British Jews, like every other minority community, needed to guard against becoming isolated from mainstream British society. “The Jewish community of this country has been here for a very long time. It is a very distinctive community. It has its own values and principles. But I would be horrified if the Jewish community lived in ‘x’ square miles of north London and nowhere else and had no interchange with anybody else.”

He quickly makes clear that he does not believe the scenario he outlined to be the case at present.

Mr Grayling is not happy talking in areas where he has not conducted detailed research and party staff had asked me not to “stitch him up” on foreign policy.

But he was happy to discuss his stance on the Israel-Palestinian conflict, which, if not sophisticated, is utterly reasonable: “My position has always been that Britain should seek to be an honest broker otherwise we have no role to play. Frankly if we are seen to be fiercely partisan in the Middle East, then our ability to make any difference there at all disappears.”

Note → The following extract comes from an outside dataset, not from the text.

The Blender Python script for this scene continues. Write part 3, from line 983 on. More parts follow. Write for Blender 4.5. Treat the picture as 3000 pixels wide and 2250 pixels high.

I ask how the Tories would tackle the rise of the extreme right and he voices what has become a familiar refrain on the broken society. “You break down the culture of welfare dependency, you deal with the problem families, you address the issue of educational failure, you deal with the problem of underage alciohol sales. You make sure there are consequences for anti-social behaviour.”

As for a BNP presence on Question Time, he supports the cross-party consensus that once BNP representatives appear in the mainstream, politicians have to expose them as bigots.

With the interview nearing its end, we return to the subject of Prevent. I am keen to know if there is already a formal review of the policy within the Conservative Party. “There isn’t now, but there will be after the election if we are successful,” he says. “There will be a review of Prevent and where the money has been spent.

“It is a difficult financial climate anyway. But I will want to be very clearly persuaded that the money is being used in the right ways. What above all it must not do is be spent in a way which actually continues to create a climate of extremism. I want us to break down community barriers, not to ghettoise society.”

If Chris Grayling hasn’t made much of a noise in this policy area before, he certainly has now.